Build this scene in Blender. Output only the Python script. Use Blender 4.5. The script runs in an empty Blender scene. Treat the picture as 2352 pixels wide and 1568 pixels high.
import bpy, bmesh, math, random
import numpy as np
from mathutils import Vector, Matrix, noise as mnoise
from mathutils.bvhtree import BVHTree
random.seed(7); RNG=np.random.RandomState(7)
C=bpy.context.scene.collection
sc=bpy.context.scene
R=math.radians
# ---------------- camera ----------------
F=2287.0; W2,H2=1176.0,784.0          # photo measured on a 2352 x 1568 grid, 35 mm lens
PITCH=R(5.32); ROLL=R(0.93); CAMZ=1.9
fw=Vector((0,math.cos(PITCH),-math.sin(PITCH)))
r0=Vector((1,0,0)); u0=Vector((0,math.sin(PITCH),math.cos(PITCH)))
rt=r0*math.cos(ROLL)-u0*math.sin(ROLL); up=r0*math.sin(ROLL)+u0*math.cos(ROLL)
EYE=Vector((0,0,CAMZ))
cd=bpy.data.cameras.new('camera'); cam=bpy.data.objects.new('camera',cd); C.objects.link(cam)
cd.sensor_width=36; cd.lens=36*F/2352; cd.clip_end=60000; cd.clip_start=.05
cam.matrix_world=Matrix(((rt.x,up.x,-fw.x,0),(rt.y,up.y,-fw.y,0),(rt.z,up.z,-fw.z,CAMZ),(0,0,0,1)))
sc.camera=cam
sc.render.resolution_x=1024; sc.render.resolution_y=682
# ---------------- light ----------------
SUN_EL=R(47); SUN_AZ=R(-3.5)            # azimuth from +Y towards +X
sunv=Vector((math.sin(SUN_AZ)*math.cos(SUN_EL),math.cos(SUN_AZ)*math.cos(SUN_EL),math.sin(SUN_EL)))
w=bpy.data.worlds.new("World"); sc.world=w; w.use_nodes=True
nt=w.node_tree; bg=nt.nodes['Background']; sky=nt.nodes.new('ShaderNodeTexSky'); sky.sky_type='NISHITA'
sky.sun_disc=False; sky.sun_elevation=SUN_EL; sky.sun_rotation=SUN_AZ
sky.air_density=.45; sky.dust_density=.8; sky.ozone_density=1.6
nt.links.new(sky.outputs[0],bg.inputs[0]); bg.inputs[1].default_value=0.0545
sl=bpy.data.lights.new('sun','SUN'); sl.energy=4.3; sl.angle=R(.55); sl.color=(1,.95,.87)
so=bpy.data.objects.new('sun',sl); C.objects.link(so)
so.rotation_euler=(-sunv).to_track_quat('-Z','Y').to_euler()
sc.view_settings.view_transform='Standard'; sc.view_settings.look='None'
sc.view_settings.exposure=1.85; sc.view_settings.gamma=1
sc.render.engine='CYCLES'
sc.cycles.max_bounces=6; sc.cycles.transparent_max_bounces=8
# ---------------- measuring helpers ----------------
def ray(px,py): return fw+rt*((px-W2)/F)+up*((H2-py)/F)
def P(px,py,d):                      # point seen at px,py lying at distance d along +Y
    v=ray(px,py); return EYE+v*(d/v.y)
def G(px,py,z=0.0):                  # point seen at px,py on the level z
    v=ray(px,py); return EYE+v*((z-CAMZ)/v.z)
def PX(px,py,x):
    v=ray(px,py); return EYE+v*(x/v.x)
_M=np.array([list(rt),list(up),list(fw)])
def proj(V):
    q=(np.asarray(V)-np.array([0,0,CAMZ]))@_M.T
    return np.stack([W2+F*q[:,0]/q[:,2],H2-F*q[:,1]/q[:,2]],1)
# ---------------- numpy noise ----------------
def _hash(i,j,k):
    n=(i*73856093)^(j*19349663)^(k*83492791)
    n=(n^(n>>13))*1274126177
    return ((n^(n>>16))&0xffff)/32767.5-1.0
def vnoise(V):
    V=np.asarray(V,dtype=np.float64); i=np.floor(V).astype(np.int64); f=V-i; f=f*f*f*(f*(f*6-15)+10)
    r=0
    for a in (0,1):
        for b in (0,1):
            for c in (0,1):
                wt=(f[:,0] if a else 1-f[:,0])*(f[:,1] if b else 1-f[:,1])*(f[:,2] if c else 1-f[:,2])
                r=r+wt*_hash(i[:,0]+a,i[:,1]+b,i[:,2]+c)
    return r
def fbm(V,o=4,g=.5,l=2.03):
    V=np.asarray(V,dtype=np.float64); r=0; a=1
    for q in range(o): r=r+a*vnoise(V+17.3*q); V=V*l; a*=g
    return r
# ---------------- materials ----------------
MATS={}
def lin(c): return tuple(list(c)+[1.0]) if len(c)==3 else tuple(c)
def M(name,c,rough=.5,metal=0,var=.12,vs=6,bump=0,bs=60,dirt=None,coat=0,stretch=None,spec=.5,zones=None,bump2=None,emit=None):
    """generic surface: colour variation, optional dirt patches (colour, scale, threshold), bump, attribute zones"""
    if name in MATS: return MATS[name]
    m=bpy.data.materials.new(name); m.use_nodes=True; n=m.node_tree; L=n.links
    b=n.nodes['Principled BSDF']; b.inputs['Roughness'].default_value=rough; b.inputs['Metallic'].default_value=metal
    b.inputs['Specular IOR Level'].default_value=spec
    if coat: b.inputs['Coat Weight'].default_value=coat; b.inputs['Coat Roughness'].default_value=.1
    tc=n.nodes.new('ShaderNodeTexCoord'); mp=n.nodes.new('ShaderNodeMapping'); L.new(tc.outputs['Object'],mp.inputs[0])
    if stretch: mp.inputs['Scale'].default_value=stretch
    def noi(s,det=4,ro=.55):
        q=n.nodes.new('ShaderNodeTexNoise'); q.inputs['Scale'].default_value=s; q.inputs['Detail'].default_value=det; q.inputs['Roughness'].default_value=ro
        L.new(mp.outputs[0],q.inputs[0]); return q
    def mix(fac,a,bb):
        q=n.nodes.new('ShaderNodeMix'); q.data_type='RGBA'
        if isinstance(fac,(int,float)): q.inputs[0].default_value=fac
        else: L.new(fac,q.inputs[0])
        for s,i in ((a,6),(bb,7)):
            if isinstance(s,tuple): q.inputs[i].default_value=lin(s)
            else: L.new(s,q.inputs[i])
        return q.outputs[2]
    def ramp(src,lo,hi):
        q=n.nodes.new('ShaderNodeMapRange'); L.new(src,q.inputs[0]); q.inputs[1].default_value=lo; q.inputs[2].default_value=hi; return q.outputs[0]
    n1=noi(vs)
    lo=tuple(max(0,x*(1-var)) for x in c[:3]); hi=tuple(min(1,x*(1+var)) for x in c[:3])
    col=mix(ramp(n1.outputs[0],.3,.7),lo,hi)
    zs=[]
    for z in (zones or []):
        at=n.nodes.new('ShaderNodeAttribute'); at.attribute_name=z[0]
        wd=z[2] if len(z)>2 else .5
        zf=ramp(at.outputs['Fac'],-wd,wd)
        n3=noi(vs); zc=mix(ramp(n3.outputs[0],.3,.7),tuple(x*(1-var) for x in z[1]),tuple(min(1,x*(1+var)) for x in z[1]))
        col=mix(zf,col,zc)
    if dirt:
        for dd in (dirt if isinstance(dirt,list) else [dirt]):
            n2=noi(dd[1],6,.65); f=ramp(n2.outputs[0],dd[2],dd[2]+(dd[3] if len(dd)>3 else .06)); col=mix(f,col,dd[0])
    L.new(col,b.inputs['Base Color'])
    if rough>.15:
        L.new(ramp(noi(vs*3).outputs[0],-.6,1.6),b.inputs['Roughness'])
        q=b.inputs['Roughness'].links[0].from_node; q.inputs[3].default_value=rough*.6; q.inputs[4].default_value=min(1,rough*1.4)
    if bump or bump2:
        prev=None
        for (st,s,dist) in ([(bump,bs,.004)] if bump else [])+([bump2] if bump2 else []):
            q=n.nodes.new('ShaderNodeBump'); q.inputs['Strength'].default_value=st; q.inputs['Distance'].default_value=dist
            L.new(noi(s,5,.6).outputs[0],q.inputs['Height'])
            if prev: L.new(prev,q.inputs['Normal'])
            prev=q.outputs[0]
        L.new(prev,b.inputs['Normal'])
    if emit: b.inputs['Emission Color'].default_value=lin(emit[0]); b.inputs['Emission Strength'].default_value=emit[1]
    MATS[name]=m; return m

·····

WRITTEN TASK.
Select and copy every line of the listing with the word "scene".

WORKED SOLUTION.
Build this scene in Blender. Output only the Python script. Use Blender 4.5. The script runs in an empty Blender scene. Treat the picture as 2352 pixels wide and 1568 pixels high.
C=bpy.context.scene.collection
sc=bpy.context.scene